● Problem to solve: Word for word, restate every line of the listing that follows.

● Supplied data:
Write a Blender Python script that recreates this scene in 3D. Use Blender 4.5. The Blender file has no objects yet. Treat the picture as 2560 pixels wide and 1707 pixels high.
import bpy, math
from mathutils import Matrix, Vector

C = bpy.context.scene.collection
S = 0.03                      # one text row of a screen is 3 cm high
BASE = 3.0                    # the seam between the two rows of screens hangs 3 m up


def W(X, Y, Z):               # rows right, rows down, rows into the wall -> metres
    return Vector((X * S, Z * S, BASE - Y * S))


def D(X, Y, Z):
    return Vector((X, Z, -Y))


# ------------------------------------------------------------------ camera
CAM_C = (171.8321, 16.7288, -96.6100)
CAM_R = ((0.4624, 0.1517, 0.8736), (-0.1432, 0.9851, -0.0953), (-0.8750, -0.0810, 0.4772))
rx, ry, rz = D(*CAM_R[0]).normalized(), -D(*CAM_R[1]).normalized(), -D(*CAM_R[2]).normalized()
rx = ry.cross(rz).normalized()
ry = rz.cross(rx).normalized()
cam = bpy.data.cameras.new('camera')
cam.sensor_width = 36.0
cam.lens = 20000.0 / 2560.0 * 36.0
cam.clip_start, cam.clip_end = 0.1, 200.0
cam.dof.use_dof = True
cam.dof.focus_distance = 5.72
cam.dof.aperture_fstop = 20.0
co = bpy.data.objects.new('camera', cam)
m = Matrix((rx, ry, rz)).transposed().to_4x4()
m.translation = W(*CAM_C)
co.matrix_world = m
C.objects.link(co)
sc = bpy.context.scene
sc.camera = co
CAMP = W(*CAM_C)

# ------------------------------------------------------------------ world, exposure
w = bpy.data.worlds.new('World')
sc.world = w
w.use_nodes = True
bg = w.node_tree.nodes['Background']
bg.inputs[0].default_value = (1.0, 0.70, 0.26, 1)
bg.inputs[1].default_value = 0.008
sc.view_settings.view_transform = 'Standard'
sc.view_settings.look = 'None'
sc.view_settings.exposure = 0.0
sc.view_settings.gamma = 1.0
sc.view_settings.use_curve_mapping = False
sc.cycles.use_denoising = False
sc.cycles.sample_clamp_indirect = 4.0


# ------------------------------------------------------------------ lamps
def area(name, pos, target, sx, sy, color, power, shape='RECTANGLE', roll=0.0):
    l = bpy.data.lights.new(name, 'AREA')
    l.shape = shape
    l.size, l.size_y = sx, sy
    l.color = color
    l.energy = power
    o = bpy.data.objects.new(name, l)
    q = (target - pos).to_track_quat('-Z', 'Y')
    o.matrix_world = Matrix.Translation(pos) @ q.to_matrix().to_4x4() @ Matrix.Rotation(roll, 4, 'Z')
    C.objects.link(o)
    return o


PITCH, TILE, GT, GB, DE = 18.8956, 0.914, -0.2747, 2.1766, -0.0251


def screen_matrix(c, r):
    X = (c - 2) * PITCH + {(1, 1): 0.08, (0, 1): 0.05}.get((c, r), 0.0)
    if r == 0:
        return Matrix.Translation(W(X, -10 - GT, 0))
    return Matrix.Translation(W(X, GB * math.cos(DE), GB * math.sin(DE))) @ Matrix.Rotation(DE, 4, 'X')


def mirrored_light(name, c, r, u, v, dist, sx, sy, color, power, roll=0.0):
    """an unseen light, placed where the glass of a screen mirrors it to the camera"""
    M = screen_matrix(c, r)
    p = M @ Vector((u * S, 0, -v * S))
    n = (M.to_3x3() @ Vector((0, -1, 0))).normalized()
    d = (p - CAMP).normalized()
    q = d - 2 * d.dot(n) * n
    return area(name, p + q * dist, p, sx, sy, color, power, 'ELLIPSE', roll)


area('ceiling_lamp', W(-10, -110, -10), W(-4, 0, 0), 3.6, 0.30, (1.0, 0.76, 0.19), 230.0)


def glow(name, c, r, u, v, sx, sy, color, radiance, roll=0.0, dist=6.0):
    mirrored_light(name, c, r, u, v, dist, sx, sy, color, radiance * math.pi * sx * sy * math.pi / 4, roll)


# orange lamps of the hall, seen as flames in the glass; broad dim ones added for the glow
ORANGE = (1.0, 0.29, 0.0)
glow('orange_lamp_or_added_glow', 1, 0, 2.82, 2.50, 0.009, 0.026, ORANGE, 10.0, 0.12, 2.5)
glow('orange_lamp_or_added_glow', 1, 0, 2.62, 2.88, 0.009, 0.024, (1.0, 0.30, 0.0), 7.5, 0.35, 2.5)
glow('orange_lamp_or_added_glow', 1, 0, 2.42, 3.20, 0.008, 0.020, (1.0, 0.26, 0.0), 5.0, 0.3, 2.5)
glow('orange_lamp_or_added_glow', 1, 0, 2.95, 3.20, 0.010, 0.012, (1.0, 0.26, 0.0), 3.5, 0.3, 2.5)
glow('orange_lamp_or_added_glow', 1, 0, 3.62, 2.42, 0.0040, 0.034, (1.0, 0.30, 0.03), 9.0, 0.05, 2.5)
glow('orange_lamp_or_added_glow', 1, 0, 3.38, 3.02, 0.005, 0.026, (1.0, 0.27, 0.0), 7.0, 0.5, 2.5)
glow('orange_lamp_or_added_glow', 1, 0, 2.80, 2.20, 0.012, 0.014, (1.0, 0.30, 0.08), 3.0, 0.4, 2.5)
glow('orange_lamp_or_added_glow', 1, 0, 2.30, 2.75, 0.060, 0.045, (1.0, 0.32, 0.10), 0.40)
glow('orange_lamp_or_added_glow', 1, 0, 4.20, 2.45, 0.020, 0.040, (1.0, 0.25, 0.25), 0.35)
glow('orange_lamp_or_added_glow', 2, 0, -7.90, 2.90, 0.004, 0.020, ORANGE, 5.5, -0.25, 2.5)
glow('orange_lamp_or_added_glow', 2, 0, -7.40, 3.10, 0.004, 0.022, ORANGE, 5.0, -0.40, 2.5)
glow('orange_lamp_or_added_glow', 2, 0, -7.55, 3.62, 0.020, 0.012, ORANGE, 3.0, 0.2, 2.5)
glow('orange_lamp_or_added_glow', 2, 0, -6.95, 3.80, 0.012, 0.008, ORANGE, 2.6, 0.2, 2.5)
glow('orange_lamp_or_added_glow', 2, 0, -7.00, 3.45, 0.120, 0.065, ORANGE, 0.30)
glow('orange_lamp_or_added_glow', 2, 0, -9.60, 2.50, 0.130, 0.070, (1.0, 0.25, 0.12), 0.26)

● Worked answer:
Write a Blender Python script that recreates this scene in 3D. Use Blender 4.5. The Blender file has no objects yet. Treat the picture as 2560 pixels wide and 1707 pixels high.
import bpy, math
from mathutils import Matrix, Vector

C = bpy.context.scene.collection
S = 0.03                      # one text row of a screen is 3 cm high
BASE = 3.0                    # the seam between the two rows of screens hangs 3 m up


def W(X, Y, Z):               # rows right, rows down, rows into the wall -> metres
    return Vector((X * S, Z * S, BASE - Y * S))


def D(X, Y, Z):
    return Vector((X, Z, -Y))


# ------------------------------------------------------------------ camera
CAM_C = (171.8321, 16.7288, -96.6100)
CAM_R = ((0.4624, 0.1517, 0.8736), (-0.1432, 0.9851, -0.0953), (-0.8750, -0.0810, 0.4772))
rx, ry, rz = D(*CAM_R[0]).normalized(), -D(*CAM_R[1]).normalized(), -D(*CAM_R[2]).normalized()
rx = ry.cross(rz).normalized()
ry = rz.cross(rx).normalized()
cam = bpy.data.cameras.new('camera')
cam.sensor_width = 36.0
cam.lens = 20000.0 / 2560.0 * 36.0
cam.clip_start, cam.clip_end = 0.1, 200.0
cam.dof.use_dof = True
cam.dof.focus_distance = 5.72
cam.dof.aperture_fstop = 20.0
co = bpy.data.objects.new('camera', cam)
m = Matrix((rx, ry, rz)).transposed().to_4x4()
m.translation = W(*CAM_C)
co.matrix_world = m
C.objects.link(co)
sc = bpy.context.scene
sc.camera = co
CAMP = W(*CAM_C)

# ------------------------------------------------------------------ world, exposure
w = bpy.data.worlds.new('World')
sc.world = w
w.use_nodes = True
bg = w.node_tree.nodes['Background']
bg.inputs[0].default_value = (1.0, 0.70, 0.26, 1)
bg.inputs[1].default_value = 0.008
sc.view_settings.view_transform = 'Standard'
sc.view_settings.look = 'None'
sc.view_settings.exposure = 0.0
sc.view_settings.gamma = 1.0
sc.view_settings.use_curve_mapping = False
sc.cycles.use_denoising = False
sc.cycles.sample_clamp_indirect = 4.0


# ------------------------------------------------------------------ lamps
def area(name, pos, target, sx, sy, color, power, shape='RECTANGLE', roll=0.0):
    l = bpy.data.lights.new(name, 'AREA')
    l.shape = shape
    l.size, l.size_y = sx, sy
    l.color = color
    l.energy = power
    o = bpy.data.objects.new(name, l)
    q = (target - pos).to_track_quat('-Z', 'Y')
    o.matrix_world = Matrix.Translation(pos) @ q.to_matrix().to_4x4() @ Matrix.Rotation(roll, 4, 'Z')
    C.objects.link(o)
    return o


PITCH, TILE, GT, GB, DE = 18.8956, 0.914, -0.2747, 2.1766, -0.0251


def screen_matrix(c, r):
    X = (c - 2) * PITCH + {(1, 1): 0.08, (0, 1): 0.05}.get((c, r), 0.0)
    if r == 0:
        return Matrix.Translation(W(X, -10 - GT, 0))
    return Matrix.Translation(W(X, GB * math.cos(DE), GB * math.sin(DE))) @ Matrix.Rotation(DE, 4, 'X')


def mirrored_light(name, c, r, u, v, dist, sx, sy, color, power, roll=0.0):
    """an unseen light, placed where the glass of a screen mirrors it to the camera"""
    M = screen_matrix(c, r)
    p = M @ Vector((u * S, 0, -v * S))
    n = (M.to_3x3() @ Vector((0, -1, 0))).normalized()
    d = (p - CAMP).normalized()
    q = d - 2 * d.dot(n) * n
    return area(name, p + q * dist, p, sx, sy, color, power, 'ELLIPSE', roll)


area('ceiling_lamp', W(-10, -110, -10), W(-4, 0, 0), 3.6, 0.30, (1.0, 0.76, 0.19), 230.0)


def glow(name, c, r, u, v, sx, sy, color, radiance, roll=0.0, dist=6.0):
    mirrored_light(name, c, r, u, v, dist, sx, sy, color, radiance * math.pi * sx * sy * math.pi / 4, roll)


# orange lamps of the hall, seen as flames in the glass; broad dim ones added for the glow
ORANGE = (1.0, 0.29, 0.0)
glow('orange_lamp_or_added_glow', 1, 0, 2.82, 2.50, 0.009, 0.026, ORANGE, 10.0, 0.12, 2.5)
glow('orange_lamp_or_added_glow', 1, 0, 2.62, 2.88, 0.009, 0.024, (1.0, 0.30, 0.0), 7.5, 0.35, 2.5)
glow('orange_lamp_or_added_glow', 1, 0, 2.42, 3.20, 0.008, 0.020, (1.0, 0.26, 0.0), 5.0, 0.3, 2.5)
glow('orange_lamp_or_added_glow', 1, 0, 2.95, 3.20, 0.010, 0.012, (1.0, 0.26, 0.0), 3.5, 0.3, 2.5)
glow('orange_lamp_or_added_glow', 1, 0, 3.62, 2.42, 0.0040, 0.034, (1.0, 0.30, 0.03), 9.0, 0.05, 2.5)
glow('orange_lamp_or_added_glow', 1, 0, 3.38, 3.02, 0.005, 0.026, (1.0, 0.27, 0.0), 7.0, 0.5, 2.5)
glow('orange_lamp_or_added_glow', 1, 0, 2.80, 2.20, 0.012, 0.014, (1.0, 0.30, 0.08), 3.0, 0.4, 2.5)
glow('orange_lamp_or_added_glow', 1, 0, 2.30, 2.75, 0.060, 0.045, (1.0, 0.32, 0.10), 0.40)
glow('orange_lamp_or_added_glow', 1, 0, 4.20, 2.45, 0.020, 0.040, (1.0, 0.25, 0.25), 0.35)
glow('orange_lamp_or_added_glow', 2, 0, -7.90, 2.90, 0.004, 0.020, ORANGE, 5.5, -0.25, 2.5)
glow('orange_lamp_or_added_glow', 2, 0, -7.40, 3.10, 0.004, 0.022, ORANGE, 5.0, -0.40, 2.5)
glow('orange_lamp_or_added_glow', 2, 0, -7.55, 3.62, 0.020, 0.012, ORANGE, 3.0, 0.2, 2.5)
glow('orange_lamp_or_added_glow', 2, 0, -6.95, 3.80, 0.012, 0.008, ORANGE, 2.6, 0.2, 2.5)
glow('orange_lamp_or_added_glow', 2, 0, -7.00, 3.45, 0.120, 0.065, ORANGE, 0.30)
glow('orange_lamp_or_added_glow', 2, 0, -9.60, 2.50, 0.130, 0.070, (1.0, 0.25, 0.12), 0.26)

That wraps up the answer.